My "brothers" made these! Aren't they beautiful? and they don't die :)


Then to top off the night I went on a really fun date with an awesome guy! 


So that was my wonderful birthday! I had such an amazing day! I'm not going to lie, I wasn't looking forward to it, I mean I thought that since it was college I really wouldn't do anything, people wouldn't care. We're all so busy with classes and homework. Wow did everyone prove me wrong! Thanks so much to all!

Secondly I would like to discuss walking... It is complicated if anyone hasn't noticed. Sometimes you just want someone to carry you. There is so much to focus on, 
one foot first while you balance on the other. 
Be careful! 
Don't tip over. 
Oops that step was too big. 
Now too small.
Then you think you've got it and suddenly someone says, 
"don't just walk, there are stairs. and sometimes ice. Keep up with the big kids."
Really, how can we be expected to manage it all? Sometimes it just seems like too much. You just want someone to carry you. Without realizing it, you suddenly find yourself on the floor and it didn't feel good getting there.
Well I'm trying to learn to walk again... all the steps are new and there is more to focus on.
I need to buy food. and cook it
don't spend too much money
budget: rent, tuition, ouch.
make friends and be social but don't slack on your grades!
homework.
Sometimes it just feels like it is too much! I wish there was someone who could do it all for me. Someone who knows how to handle all that makes up life and can just tell me how to do it. Take away the thinking part. Then all I would have to do is hold on. 
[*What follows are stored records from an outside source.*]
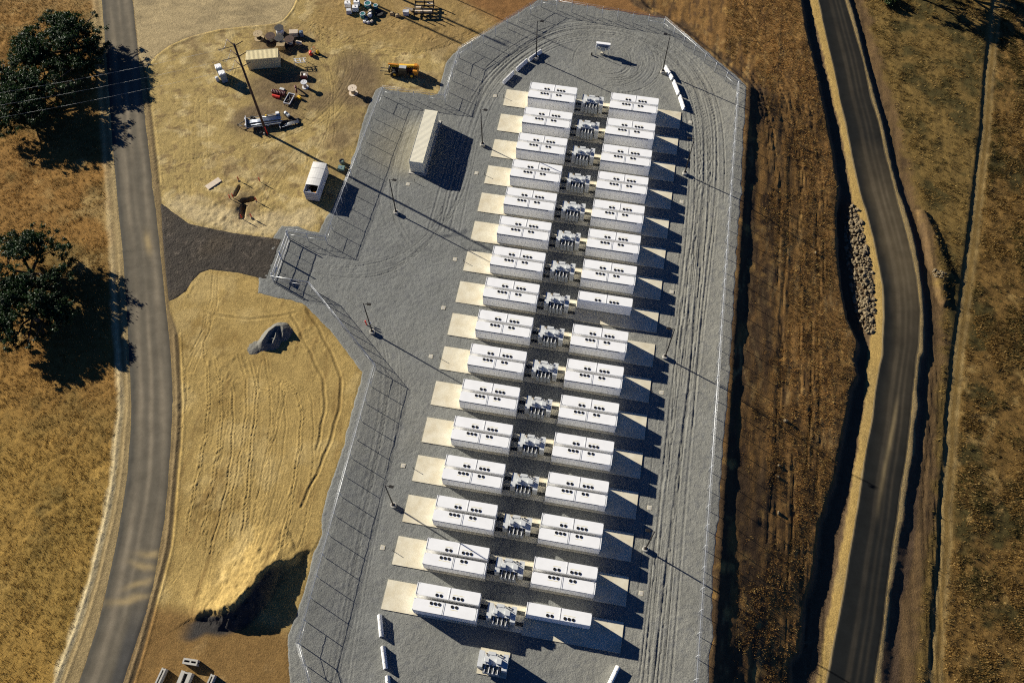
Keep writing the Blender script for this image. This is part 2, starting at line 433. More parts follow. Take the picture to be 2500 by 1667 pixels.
C7 = [(-130, 67), (-92.9, 72.0), (-90.2, 72.2), (-86.0, 72.3), (-81.6, 72.7), (-78.7, 73.8), (-75.0, 74.5), (-70.2, 75.2), (-65.4, 75.9), (-60.3, 76.4), (-56.2, 76.7), (-50.7, 77.5), (-47.4, 77.7), (-41.7, 78.3), (-39.7, 78.7), (-34.7, 79.0), (-24.9, 78.7), (-19.7, 78.4), (-14.5, 77.5), (-7.8, 76.2), (3.4, 73.9), (12.5, 72.7), (21.1, 71.3), (26.9, 69.9), (35.5, 68.3), (43.4, 66.9), (80, 61)]
C8 = [(-130, 71), (-92.2, 75.8), (-84.2, 76.7), (-78.9, 77.3), (-71.3, 78.4), (-66.7, 78.6), (-61.5, 79.4), (-56.3, 80.1), (-50.9, 80.5), (-45.3, 81.3), (-39.4, 82.2), (-34.0, 83.1), (-28.4, 84.1), (-23.2, 85.0), (-15.0, 86.4), (-6.5, 87.8), (2.2, 89.1), (11.6, 90.7), (24.9, 92.3), (42.9, 95.0), (80, 101)]
CY = [(-130, 44.8), (8.9, 44.8), (17.1, 36.6), (24.1, 28.5), (27, 23), (32, 19), (60, 10)]
PIT2 = [(77.91, -10.19), (79.23, -9.96), (80.78, -13.82), (81.84, -18.2), (82.88, -22.2), (83.86, -23.31), (82.34, -24.35), (81.98, -26.94), (82.48, -29.1), (81.59, -30.24), (80.47, -28.21), (80.25, -24.46), (79.5, -22.61), (78.9, -17.0)]
RIPRAP = [(65.6, -11.6), (67.2, -12.2), (68.56, -19.52), (69.4, -24.57), (69.7, -33.28), (69.7, -37.31), (68.5, -38.7), (67.08, -36.18), (65.91, -30.27), (64.92, -21.48), (64.73, -16.16)]

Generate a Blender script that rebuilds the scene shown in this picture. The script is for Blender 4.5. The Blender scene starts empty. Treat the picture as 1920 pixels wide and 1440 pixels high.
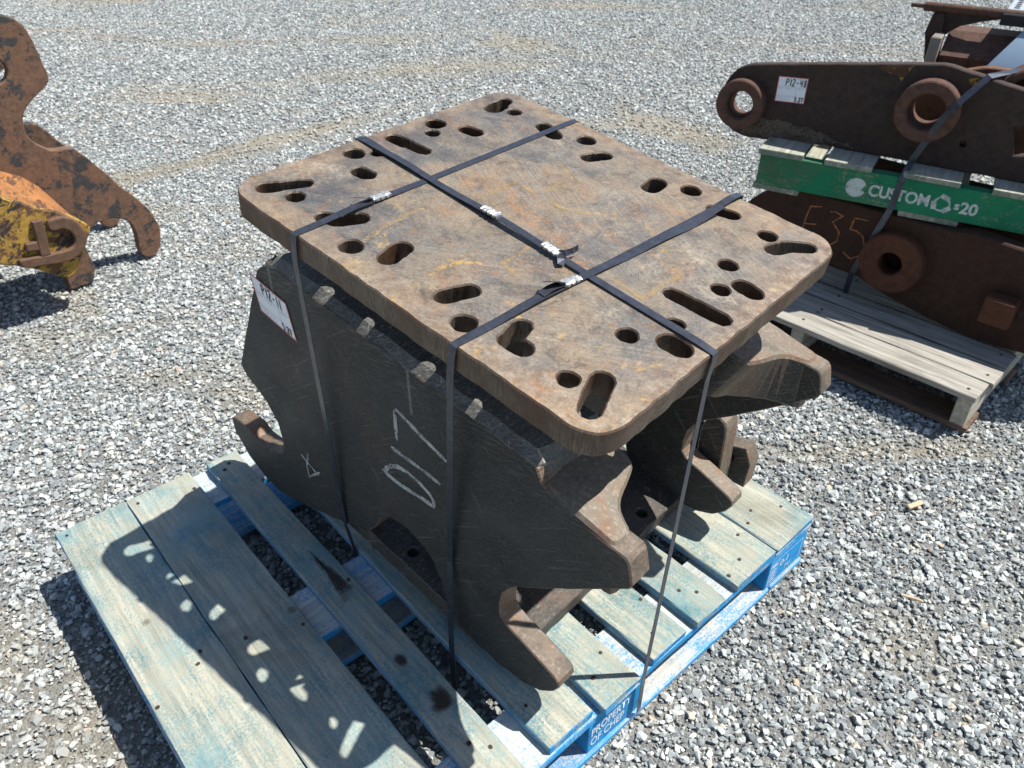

But you know what? I want to learn to walk on my own! As tough as it is learning, I want to be able to do it all alone. To let go of someone else's hand and march up those stairs by myself!

For now I may have to spend some time crawling... but that's okay by me!
I think the best part of learning to walk is when you start to learn to dance. That is the part when it finally starts to get fun. Maybe i can skip ahead to that part... :)
(Thinking about walking makes me miss my little miss Pyper!)